Available data:

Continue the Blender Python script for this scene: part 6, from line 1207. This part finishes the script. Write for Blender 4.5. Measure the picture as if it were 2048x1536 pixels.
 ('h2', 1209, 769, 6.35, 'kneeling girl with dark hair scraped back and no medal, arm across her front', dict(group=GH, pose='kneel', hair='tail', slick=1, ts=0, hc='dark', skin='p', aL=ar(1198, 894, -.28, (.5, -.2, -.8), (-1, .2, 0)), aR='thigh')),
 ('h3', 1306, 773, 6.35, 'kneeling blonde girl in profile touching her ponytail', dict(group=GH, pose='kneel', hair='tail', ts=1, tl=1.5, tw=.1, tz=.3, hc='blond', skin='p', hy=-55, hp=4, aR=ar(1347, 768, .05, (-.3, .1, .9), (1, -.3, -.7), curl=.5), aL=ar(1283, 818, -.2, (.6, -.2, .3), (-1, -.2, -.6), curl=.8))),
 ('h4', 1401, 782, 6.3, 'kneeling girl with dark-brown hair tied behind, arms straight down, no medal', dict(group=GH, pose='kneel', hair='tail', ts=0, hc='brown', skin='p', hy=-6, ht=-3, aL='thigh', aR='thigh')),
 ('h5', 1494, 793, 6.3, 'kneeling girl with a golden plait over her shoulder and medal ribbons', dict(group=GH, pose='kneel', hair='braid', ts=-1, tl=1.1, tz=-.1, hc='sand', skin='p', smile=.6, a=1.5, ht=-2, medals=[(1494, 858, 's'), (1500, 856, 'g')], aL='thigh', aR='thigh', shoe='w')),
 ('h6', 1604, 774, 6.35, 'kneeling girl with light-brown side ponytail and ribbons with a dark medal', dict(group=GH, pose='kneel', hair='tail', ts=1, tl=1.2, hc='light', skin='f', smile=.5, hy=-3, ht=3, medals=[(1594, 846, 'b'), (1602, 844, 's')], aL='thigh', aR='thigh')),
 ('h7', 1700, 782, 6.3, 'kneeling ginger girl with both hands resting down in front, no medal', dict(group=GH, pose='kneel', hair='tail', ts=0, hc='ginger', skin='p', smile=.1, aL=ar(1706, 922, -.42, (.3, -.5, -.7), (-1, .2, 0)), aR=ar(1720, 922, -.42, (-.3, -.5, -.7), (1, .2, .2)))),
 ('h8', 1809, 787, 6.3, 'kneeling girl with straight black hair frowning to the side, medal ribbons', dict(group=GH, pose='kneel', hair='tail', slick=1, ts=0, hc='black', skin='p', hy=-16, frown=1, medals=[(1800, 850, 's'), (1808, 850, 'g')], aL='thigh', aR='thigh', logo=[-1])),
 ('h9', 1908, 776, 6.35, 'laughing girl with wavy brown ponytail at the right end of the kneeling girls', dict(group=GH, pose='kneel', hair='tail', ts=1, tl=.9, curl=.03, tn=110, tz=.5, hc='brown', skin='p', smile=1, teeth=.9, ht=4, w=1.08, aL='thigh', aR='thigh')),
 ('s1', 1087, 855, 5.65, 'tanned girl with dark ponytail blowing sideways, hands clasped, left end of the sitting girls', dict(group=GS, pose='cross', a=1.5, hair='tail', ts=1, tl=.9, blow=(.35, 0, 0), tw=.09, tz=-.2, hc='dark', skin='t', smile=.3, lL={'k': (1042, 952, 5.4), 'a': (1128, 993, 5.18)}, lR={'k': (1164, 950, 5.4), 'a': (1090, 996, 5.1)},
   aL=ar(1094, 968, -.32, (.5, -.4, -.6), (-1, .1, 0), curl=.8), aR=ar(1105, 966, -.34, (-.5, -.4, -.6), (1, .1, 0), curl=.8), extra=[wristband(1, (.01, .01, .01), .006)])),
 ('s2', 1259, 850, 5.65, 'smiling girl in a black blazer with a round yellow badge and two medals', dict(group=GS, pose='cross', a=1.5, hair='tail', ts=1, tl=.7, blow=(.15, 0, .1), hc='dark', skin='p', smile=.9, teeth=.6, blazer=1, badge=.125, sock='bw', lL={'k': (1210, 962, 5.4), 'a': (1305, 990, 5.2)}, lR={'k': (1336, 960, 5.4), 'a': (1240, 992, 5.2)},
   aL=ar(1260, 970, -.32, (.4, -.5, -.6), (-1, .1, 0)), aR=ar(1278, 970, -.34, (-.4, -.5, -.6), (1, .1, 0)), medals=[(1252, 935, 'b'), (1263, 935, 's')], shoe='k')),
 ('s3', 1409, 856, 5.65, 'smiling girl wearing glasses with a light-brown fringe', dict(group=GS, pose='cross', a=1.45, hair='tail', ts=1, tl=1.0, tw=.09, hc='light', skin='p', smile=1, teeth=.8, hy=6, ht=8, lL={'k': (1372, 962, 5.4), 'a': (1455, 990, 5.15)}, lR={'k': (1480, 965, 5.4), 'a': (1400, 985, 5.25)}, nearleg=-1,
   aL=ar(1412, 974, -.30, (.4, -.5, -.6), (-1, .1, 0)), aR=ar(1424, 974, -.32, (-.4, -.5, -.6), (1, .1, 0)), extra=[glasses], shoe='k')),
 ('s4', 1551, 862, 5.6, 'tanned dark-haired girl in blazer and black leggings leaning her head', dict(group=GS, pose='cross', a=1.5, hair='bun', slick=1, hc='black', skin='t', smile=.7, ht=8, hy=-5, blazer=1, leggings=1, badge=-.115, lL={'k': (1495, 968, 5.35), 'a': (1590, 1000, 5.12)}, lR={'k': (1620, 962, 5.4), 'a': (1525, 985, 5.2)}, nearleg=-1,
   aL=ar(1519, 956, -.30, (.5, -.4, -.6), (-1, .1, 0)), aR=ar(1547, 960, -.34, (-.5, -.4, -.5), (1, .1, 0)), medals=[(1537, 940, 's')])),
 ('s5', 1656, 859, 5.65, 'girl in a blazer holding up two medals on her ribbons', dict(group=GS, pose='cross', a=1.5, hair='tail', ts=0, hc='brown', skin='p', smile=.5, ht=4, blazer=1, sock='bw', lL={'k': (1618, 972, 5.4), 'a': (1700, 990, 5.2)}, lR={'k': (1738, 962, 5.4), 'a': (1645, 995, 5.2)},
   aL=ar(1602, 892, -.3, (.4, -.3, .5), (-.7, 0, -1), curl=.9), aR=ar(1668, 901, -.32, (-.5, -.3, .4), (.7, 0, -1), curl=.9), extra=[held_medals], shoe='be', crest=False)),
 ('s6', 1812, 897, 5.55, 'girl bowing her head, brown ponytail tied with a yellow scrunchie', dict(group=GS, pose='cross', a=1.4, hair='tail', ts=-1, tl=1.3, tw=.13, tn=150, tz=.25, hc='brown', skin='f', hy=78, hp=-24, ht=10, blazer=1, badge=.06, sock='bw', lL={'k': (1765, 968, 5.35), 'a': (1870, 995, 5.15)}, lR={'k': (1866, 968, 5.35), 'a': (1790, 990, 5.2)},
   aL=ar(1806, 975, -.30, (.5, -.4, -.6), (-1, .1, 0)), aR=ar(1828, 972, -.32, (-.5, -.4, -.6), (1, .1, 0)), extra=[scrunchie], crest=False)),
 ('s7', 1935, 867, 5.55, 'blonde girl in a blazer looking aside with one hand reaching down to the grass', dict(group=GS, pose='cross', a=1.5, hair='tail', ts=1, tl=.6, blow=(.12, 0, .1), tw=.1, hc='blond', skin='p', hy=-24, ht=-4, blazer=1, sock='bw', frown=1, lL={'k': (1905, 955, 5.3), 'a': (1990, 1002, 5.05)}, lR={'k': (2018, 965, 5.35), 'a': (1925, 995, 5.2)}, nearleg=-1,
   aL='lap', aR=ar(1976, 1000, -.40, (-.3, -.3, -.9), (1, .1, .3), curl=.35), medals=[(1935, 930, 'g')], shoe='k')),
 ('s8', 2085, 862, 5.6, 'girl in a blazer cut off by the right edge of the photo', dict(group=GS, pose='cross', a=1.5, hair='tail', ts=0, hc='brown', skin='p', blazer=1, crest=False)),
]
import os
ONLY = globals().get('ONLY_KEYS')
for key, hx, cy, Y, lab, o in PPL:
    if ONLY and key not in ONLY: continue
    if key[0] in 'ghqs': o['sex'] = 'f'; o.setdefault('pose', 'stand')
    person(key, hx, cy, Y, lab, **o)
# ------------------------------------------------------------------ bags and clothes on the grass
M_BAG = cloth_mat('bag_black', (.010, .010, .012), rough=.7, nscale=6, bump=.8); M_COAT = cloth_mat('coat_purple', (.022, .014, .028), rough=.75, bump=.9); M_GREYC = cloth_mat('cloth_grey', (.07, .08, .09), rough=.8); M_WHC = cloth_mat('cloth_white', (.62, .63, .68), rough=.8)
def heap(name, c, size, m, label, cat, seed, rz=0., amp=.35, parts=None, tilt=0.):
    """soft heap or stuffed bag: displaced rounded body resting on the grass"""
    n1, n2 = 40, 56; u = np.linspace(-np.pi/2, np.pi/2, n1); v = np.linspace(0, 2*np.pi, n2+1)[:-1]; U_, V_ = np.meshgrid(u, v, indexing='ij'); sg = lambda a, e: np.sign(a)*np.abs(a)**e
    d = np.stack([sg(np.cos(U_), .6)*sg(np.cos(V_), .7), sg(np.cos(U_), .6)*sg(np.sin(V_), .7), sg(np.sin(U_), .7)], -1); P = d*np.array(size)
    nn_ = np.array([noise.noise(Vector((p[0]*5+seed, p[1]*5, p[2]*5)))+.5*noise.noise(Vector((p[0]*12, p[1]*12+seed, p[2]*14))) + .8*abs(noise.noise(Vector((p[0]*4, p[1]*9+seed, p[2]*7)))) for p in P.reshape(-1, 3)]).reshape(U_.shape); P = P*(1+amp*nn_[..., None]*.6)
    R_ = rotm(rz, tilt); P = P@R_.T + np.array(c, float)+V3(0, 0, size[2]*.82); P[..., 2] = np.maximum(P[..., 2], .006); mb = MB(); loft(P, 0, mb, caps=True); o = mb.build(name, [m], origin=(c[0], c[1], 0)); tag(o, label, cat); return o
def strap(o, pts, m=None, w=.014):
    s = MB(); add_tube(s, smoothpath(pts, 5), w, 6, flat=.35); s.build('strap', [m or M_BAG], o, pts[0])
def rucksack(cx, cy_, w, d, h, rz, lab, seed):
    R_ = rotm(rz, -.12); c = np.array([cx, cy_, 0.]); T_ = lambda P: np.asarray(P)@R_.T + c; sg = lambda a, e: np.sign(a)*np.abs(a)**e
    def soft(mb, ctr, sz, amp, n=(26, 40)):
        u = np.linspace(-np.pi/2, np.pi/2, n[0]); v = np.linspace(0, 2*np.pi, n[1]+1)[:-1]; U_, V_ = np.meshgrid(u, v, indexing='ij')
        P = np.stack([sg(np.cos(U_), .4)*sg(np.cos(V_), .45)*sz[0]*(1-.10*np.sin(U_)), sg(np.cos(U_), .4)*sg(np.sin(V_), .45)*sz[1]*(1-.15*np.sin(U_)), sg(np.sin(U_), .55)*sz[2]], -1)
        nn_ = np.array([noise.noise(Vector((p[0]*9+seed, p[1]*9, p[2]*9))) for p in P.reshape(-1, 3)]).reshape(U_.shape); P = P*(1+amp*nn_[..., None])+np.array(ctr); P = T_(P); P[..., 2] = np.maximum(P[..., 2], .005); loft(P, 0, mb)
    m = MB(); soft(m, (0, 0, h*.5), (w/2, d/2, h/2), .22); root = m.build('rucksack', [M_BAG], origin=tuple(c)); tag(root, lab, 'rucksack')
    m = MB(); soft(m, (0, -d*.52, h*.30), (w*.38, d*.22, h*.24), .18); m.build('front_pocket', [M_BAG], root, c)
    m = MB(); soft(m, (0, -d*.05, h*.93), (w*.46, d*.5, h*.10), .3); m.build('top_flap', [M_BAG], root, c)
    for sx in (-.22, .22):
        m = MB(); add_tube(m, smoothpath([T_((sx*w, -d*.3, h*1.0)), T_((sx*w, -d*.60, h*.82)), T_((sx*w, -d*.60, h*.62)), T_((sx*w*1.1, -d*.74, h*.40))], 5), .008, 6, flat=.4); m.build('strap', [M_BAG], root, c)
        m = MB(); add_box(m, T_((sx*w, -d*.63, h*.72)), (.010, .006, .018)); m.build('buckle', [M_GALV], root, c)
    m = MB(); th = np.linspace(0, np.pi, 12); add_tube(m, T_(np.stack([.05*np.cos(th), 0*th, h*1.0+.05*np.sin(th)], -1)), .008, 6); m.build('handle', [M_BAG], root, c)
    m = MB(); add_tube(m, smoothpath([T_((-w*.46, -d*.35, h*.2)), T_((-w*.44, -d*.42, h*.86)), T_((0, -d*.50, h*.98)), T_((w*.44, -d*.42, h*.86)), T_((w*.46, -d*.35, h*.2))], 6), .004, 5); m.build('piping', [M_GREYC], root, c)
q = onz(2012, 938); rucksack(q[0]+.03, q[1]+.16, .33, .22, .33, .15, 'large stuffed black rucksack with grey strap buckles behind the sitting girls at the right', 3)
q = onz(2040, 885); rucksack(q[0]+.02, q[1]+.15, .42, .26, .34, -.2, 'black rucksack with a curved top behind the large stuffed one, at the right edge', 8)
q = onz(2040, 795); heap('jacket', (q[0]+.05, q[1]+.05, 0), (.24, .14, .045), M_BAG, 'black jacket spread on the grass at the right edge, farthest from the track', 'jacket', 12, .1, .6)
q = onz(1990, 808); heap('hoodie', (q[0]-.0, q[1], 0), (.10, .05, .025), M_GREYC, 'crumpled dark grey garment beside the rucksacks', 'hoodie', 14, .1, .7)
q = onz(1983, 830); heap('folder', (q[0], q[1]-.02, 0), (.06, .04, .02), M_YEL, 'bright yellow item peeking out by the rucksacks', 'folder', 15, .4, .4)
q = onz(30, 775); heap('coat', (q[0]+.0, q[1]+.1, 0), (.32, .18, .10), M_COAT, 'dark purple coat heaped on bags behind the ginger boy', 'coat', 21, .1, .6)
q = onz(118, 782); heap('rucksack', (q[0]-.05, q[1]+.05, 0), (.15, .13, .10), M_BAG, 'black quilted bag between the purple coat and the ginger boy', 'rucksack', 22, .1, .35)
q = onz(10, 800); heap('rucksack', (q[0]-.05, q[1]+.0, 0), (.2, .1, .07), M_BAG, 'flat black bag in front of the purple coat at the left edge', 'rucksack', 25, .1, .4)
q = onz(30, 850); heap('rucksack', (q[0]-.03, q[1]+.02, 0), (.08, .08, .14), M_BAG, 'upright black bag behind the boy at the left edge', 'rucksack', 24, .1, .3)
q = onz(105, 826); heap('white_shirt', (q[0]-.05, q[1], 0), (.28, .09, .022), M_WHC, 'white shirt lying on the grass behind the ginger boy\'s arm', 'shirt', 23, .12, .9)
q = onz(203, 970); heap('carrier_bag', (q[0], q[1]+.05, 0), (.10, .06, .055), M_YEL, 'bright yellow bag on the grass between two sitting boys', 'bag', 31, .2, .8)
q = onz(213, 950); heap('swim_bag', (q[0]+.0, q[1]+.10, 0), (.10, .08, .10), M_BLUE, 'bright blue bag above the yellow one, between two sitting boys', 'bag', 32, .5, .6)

Goal:
Select all lines in the listing that include the word "from".

Final answer:
Continue the Blender Python script for this scene: part 6, from line 1207. This part finishes the script. Write for Blender 4.5. Measure the picture as if it were 2048x1536 pixels.
q = onz(2040, 795); heap('jacket', (q[0]+.05, q[1]+.05, 0), (.24, .14, .045), M_BAG, 'black jacket spread on the grass at the right edge, farthest from the track', 'jacket', 12, .1, .6)